Hungarian news outlets, most of which are controlled directly or indirectly by Fidesz, hailed the deal as a “big Hungarian victory.” But independent observers viewed it more as a long-overdue truce between Budapest and Brussels, the seat of the European Union’s executive arm and its Parliament, which in September passed a resolution condemning Hungary as a “hybrid regime of electoral autocracy” that should not get any more money.

Reality has also dawned in Gyor.

Tibor Lorincz, a forklift operator at a subsidiary of the German plant and a former Fidesz voter, said he was appalled by the decision to cut the festive lighting. “We all need some light in our lives at Christmas,” he said. Using social media, he rallied hundreds of fellow residents behind a plan to string up their own lights in the center of the city.
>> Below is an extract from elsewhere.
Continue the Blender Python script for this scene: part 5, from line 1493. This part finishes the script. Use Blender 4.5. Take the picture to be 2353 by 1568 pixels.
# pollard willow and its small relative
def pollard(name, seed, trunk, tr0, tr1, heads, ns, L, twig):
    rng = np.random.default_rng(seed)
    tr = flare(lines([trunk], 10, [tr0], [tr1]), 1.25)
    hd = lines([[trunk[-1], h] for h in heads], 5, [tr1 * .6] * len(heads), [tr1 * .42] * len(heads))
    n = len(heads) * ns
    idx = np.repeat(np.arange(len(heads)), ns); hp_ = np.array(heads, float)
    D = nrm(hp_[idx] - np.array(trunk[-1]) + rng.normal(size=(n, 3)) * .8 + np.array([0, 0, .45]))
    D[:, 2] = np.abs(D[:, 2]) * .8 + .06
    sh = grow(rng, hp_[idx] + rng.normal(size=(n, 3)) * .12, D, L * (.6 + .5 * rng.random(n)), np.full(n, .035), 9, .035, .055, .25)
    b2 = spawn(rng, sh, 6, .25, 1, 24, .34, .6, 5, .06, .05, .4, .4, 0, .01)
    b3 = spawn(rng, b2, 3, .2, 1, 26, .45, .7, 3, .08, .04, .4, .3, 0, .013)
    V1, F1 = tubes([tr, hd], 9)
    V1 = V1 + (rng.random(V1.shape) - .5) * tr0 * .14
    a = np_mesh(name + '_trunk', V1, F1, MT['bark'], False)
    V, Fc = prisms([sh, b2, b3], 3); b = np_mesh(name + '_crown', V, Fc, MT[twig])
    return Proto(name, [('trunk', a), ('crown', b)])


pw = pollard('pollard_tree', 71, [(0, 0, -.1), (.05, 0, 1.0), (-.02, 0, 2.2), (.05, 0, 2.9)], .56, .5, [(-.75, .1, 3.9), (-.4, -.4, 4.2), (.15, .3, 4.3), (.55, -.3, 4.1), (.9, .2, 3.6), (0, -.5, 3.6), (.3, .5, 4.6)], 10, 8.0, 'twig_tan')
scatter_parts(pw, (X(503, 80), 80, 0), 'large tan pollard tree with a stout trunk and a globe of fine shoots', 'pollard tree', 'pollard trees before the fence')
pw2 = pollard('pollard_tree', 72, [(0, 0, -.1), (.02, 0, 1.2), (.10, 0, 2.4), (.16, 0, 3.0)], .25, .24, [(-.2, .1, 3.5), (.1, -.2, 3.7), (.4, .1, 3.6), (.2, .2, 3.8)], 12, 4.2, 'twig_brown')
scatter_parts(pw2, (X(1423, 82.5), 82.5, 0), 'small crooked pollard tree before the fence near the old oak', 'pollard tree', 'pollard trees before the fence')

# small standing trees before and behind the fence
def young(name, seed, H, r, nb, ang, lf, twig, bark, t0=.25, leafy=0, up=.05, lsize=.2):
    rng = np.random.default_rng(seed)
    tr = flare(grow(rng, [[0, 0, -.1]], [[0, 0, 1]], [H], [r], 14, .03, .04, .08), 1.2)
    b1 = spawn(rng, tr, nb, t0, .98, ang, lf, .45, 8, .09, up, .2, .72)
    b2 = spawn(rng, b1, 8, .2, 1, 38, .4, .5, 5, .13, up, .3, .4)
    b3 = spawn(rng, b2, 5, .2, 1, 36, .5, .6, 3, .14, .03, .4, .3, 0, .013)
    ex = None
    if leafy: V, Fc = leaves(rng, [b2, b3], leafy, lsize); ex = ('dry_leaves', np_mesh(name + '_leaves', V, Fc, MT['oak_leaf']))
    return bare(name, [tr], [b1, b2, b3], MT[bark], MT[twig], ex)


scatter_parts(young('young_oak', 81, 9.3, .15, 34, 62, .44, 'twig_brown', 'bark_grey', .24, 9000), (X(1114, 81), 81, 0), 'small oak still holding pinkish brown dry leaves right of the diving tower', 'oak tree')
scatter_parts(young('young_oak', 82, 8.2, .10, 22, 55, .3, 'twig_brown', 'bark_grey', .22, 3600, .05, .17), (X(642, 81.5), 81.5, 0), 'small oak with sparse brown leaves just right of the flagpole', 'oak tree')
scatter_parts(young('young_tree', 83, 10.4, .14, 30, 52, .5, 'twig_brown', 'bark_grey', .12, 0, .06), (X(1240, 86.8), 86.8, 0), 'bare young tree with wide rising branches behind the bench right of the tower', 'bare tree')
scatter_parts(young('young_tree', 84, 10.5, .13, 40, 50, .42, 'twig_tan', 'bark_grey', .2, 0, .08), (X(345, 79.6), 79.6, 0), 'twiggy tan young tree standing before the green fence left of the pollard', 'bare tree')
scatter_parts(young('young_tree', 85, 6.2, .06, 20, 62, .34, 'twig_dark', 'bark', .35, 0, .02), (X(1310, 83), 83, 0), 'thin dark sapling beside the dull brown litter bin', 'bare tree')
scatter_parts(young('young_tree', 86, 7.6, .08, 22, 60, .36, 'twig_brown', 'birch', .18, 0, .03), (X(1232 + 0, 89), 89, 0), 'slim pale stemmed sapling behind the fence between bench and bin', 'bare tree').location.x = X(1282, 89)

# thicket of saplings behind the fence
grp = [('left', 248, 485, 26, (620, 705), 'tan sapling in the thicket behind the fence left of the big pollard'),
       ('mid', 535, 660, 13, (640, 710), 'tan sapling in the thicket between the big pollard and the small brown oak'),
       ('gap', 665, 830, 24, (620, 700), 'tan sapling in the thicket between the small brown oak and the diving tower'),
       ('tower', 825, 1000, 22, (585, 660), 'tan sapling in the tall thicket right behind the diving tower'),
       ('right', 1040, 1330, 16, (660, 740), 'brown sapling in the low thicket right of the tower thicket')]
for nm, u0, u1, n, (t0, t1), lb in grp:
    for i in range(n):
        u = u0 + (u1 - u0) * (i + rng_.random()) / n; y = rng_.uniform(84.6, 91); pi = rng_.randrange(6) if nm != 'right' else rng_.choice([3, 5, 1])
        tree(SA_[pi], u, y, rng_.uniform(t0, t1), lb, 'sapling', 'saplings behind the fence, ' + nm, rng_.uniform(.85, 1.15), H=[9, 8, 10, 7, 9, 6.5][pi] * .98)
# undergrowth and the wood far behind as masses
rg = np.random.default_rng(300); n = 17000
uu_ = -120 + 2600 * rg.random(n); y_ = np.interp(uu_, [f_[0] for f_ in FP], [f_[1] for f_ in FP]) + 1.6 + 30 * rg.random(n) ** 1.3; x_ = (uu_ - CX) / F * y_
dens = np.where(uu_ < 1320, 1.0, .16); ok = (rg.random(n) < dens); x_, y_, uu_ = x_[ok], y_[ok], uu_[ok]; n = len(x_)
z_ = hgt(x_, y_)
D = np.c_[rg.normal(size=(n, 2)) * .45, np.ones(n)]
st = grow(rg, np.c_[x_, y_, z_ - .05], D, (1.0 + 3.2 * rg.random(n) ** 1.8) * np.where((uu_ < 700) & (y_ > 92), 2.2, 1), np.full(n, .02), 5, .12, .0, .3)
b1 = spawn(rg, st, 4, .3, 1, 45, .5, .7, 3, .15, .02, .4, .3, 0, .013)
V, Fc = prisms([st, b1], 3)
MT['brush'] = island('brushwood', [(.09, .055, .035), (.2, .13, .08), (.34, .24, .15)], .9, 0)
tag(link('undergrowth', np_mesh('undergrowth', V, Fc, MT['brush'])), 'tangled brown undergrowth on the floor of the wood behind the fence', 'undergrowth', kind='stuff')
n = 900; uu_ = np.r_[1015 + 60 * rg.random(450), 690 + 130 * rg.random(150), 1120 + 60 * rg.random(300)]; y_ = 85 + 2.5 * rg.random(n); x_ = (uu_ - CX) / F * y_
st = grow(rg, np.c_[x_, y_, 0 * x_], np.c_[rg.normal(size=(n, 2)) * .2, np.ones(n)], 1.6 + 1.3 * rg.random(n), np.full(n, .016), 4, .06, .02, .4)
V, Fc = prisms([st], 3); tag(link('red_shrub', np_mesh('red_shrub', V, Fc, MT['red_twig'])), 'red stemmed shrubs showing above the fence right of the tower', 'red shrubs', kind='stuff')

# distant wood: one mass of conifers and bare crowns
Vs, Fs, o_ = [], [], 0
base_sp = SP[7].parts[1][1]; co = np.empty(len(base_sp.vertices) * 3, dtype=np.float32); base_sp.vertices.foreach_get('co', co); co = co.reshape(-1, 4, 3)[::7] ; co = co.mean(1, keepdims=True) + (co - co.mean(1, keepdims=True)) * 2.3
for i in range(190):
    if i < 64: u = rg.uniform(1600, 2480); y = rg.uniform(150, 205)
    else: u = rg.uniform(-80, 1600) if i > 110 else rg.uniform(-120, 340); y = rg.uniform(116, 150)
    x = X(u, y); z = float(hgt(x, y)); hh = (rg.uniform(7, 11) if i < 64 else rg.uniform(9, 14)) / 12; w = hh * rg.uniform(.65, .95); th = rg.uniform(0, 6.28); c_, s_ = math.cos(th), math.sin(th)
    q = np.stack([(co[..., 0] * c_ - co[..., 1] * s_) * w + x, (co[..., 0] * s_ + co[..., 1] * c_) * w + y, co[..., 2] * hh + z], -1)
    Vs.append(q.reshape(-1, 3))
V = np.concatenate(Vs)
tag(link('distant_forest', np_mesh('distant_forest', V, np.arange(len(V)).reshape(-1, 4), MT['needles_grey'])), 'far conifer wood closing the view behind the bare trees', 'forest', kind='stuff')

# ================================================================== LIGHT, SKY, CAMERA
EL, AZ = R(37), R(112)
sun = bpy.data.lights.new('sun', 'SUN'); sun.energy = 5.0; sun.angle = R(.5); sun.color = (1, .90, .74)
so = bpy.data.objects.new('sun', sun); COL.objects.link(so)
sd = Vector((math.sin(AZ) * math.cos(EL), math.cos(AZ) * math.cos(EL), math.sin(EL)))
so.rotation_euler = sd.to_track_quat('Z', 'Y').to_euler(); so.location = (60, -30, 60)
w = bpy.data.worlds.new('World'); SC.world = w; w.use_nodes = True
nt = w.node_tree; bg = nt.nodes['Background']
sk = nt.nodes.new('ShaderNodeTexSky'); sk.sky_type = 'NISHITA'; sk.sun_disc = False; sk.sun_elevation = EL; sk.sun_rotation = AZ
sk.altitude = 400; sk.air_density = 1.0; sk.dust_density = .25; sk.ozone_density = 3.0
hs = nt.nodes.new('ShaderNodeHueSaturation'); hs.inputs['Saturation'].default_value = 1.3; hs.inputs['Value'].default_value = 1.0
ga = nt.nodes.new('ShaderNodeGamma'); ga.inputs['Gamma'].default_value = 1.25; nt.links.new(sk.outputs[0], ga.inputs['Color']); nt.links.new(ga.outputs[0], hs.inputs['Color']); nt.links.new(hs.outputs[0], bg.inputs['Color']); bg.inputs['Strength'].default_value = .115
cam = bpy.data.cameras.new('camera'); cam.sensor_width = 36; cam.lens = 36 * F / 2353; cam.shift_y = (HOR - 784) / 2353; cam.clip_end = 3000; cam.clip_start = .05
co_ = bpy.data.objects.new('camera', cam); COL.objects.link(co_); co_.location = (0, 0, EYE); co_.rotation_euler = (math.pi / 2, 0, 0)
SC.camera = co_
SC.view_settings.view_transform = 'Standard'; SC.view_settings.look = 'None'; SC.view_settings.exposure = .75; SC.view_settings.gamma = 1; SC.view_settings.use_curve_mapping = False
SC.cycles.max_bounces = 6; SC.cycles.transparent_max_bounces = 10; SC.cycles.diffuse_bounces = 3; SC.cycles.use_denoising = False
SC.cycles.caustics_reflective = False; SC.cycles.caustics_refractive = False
Embarrassed, the city government, run by Fidesz, suddenly announced it had found extra money and began decorating — not much, but enough to lift the darkness. “We won a small battle,” Mr. Lorincz said, “but not the war.”

Gyor’s mayor, Csaba Andras Dezsi, declined to be interviewed but, in response to written questions, said that “the armed conflict taking place in our neighborhood and the related energy crisis” had put “a heavy burden on all of us” and forced “more modest decorations.”